LexBrew
The method

Four moves, every time.

Every entry on LexBrew has the same shape. Once you learn it, your brain starts filling in the pattern for words that aren't even in here yet. This page is the why behind that shape.

Last updated: May 2026

The problem with how grammar is usually taught

Most references begin with the rule. "Use 'fewer' for countable nouns and 'less' for non-count nouns." A definition arrives, then a few abstract examples, then exceptions, then caveats. By the time you've read it, you've forgotten the original question. The rule sits in a part of your memory that doesn't get queried mid-sentence — semantic memory, not procedural — so the next time you write "less people," nothing flags it.

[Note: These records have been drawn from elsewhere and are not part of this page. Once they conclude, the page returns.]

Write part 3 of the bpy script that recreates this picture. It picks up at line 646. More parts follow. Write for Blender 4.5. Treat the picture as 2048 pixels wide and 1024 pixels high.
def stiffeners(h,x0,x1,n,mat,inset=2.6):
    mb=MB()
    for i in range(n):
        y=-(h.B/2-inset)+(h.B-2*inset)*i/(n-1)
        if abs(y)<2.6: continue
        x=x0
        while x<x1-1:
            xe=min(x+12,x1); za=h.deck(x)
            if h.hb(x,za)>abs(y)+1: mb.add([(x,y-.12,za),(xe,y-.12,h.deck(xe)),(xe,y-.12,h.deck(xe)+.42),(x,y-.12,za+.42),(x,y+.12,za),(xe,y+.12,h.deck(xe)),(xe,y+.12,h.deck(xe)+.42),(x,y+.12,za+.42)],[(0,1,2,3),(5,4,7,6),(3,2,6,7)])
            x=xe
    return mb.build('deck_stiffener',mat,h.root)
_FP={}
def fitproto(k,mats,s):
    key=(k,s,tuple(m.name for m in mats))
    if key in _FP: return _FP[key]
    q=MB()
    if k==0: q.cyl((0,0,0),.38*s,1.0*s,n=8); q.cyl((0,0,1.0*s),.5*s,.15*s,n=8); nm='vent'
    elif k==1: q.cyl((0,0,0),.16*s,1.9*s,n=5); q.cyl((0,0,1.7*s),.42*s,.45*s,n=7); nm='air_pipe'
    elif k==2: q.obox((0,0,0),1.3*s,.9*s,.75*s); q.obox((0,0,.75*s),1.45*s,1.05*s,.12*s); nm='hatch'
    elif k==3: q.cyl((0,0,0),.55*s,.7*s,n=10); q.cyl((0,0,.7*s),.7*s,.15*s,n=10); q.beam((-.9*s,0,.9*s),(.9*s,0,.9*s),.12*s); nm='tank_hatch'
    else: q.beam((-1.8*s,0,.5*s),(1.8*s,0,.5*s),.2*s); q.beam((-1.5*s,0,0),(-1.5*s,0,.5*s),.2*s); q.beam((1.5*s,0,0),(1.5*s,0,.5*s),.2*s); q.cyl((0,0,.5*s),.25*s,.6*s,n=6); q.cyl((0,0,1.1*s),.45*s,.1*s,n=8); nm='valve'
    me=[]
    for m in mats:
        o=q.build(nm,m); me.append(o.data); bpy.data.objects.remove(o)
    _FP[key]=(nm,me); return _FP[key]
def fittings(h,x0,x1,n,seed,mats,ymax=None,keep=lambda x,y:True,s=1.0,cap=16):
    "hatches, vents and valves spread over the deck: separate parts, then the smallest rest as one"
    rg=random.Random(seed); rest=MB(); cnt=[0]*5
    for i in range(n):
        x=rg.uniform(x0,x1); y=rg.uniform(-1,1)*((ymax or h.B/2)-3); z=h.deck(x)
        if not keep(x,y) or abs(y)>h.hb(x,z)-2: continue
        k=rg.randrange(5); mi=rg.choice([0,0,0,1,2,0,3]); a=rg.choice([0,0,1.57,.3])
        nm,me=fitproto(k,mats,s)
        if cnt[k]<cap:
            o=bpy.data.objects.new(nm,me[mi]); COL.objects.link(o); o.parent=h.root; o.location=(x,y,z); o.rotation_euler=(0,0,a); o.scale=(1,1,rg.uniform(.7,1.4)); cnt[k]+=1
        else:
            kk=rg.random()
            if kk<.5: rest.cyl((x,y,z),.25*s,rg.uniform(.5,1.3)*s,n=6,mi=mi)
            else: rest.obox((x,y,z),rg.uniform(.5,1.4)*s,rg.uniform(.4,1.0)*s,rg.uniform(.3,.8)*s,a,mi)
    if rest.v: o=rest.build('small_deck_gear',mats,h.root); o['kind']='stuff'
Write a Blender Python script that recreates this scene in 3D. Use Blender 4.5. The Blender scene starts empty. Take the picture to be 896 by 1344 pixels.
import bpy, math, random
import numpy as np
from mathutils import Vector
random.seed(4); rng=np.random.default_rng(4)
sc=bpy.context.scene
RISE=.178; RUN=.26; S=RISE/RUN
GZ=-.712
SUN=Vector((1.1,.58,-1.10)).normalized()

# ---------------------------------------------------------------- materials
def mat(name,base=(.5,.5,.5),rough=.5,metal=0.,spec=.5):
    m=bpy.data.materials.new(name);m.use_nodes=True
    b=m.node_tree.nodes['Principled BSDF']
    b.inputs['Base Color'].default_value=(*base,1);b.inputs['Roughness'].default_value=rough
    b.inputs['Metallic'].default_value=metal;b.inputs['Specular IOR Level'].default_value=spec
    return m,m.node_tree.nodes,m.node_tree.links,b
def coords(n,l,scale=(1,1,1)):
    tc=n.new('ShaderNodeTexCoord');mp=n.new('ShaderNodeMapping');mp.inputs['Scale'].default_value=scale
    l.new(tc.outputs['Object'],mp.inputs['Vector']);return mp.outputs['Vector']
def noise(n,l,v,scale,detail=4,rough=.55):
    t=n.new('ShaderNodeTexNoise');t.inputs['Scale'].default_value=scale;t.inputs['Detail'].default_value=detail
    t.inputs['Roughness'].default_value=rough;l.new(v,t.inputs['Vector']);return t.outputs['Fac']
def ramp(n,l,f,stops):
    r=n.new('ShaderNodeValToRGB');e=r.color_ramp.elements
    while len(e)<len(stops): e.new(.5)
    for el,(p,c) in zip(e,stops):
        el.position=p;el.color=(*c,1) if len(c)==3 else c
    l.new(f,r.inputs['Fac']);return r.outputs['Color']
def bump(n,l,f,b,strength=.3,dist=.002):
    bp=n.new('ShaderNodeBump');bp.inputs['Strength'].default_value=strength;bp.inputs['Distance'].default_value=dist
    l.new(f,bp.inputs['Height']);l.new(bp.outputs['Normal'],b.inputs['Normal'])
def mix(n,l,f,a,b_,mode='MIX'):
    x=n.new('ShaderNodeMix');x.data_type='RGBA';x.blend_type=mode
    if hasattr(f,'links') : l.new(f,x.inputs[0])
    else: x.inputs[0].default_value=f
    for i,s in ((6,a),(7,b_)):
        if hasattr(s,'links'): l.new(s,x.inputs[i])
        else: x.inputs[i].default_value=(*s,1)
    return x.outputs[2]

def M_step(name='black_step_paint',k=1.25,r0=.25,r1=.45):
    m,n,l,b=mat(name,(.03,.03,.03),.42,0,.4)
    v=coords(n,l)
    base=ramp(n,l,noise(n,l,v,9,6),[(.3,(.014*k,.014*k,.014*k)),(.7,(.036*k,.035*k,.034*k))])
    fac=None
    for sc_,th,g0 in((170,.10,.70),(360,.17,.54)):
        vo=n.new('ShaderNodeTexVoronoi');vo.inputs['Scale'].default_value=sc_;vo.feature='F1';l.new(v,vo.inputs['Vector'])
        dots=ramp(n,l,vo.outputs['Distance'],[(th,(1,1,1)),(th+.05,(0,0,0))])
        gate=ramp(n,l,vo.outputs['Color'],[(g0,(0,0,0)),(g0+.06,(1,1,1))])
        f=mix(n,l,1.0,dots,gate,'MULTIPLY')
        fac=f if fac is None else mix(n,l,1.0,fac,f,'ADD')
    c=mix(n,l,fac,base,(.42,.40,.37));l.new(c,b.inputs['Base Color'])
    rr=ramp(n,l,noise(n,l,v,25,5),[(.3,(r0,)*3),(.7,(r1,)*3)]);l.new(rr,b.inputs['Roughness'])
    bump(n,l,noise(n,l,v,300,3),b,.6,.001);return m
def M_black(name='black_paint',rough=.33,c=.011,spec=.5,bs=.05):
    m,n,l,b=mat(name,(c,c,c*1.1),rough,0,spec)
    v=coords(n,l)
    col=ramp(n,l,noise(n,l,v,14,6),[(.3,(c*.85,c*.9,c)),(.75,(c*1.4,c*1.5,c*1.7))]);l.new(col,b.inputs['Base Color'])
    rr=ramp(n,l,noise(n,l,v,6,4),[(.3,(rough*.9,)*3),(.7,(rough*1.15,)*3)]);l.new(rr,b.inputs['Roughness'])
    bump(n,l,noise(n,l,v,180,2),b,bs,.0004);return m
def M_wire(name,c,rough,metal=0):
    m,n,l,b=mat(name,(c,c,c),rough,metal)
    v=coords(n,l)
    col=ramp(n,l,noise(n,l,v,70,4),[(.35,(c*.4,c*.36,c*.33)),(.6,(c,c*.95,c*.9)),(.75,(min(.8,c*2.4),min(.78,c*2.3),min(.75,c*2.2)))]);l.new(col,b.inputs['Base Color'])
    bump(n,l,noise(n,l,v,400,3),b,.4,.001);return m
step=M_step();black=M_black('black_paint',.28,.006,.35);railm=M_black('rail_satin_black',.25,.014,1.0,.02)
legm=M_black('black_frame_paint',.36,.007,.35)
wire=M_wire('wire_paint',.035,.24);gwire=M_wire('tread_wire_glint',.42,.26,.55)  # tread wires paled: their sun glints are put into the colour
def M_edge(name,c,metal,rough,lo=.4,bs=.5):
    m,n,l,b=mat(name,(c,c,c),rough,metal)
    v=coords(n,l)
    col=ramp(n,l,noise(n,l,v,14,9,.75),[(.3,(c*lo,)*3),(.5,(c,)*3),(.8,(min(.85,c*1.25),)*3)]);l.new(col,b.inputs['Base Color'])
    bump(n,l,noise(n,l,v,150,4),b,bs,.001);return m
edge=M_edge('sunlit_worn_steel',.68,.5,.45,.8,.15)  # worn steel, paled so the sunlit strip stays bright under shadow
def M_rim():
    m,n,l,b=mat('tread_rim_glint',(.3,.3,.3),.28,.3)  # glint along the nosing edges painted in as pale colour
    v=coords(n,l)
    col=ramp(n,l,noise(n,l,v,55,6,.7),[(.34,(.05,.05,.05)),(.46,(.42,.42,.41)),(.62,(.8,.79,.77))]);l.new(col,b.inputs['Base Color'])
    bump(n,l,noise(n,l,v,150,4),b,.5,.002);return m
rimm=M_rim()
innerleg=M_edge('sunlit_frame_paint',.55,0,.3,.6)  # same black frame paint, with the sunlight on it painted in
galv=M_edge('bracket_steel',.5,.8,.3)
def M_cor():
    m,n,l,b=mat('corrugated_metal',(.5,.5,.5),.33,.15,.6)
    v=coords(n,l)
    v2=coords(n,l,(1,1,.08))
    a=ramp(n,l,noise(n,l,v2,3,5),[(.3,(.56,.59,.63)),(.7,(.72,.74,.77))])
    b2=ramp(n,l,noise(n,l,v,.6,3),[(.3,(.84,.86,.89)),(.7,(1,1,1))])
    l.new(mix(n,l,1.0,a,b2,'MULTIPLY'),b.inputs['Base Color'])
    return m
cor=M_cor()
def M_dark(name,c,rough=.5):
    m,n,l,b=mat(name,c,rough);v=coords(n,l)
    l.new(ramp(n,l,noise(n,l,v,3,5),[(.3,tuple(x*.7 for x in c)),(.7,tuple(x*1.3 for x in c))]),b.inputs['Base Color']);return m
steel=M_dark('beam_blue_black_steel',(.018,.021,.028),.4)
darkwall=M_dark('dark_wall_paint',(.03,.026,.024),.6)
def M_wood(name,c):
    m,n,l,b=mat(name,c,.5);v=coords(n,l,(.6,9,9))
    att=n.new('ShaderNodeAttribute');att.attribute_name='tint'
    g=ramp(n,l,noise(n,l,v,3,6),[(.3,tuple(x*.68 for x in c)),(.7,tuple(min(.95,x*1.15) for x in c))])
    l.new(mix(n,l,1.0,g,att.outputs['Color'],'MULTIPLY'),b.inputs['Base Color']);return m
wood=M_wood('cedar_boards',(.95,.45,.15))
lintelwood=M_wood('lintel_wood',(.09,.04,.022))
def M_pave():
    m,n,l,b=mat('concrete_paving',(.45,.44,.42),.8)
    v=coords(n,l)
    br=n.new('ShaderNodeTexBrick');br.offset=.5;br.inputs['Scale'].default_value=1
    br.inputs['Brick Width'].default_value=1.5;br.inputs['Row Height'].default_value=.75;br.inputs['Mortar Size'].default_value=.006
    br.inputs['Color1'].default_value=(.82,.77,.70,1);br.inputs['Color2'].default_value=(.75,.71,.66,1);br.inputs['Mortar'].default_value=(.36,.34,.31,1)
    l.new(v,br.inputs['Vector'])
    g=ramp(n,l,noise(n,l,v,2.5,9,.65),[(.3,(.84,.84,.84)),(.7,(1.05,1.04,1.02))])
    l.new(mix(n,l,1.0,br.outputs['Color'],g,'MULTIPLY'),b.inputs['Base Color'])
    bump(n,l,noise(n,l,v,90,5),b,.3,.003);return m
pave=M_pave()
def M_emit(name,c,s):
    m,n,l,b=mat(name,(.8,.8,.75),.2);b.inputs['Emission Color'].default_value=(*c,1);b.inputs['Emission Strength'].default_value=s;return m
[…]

LexBrew works the other way. Every entry leads with the wrong sentence — the one a careful writer might still produce, the one the rule was built to prevent. From there the explanation reads as a correction, not as a lecture. The structure has four moves and we use it on every entry, including the long-form cornerstones, because the pattern is what actually trains the eye.

i. Wrong first

The first thing you see is a real sentence with the mistake intact. Not a fragment, not "incorrect: X" in tiny grey type — a full sentence in the same typography as the corrected version, weighted equally on the page. Seeing the error in context activates episodic memory: the part of your brain that stores sentences, not abstractions. The next time the construction shows up in your own writing, your eye snags on it because you've seen it framed as a mistake before.

ii. Then the correct

The same sentence, fixed. The contrast is the lesson. We don't summarize the change in prose ("note that 'less' has been replaced with 'fewer'") because the visual diff between the two sentences carries the information more efficiently than any sentence could. On every detail page the wrong line is struck through and the corrected line sits below it with an accent mark. That two-line strip is the part of the page most readers actually retain.

iii. A plain explanation

Why it's wrong, in one paragraph. No Latin, no "transitive verb," no hedging about exceptions, no "many writers feel that…" If an exception matters — and a few genuinely do — it gets its own entry rather than a footnote, so the main entry stays clean. The explanations are written by editors who use the words themselves, not by reviewers consulting a style guide. The difference shows up in the voice: direct, declarative, a little impatient with rules-lawyering.

iv. One rule to keep

A single line you can carry with you. The kind of sentence you could tell a friend on the way out of a meeting. "Affect acts. Effect is the result." "Fewer for count, less for amount." "Who is the subject, whom is the object — and 'whom' rhymes with 'him.'" These mnemonics are the second-most retained part of the page, after the wrong/correct strip. They exist because abstract rules don't survive a busy day; portable phrases do.

What gets added on the cornerstone entries

The 300 most-asked confusables get a longer treatment below the four moves: where the confusion comes from etymologically, how each form is actually used in working writing, why getting it wrong matters in professional contexts, the adjacent slips most readers also trip on, and a brief history of the rule itself. The depth is for readers who came to one entry and stayed because they wanted the full picture; the four moves at the top are for readers who came in from a search and need the answer in ten seconds. Both audiences are real and both deserve the page.

What this method is not

LexBrew is not a curriculum. There is no progress bar that gates the next entry, no quiz you have to pass, no streak that punishes you for missing a day. The site is reference-shaped, not lesson-shaped, because language learning at adult skill level happens through use, not through drills. You arrive on an entry, get the answer, and leave — and we built the format to respect your time on the way in and on the way out.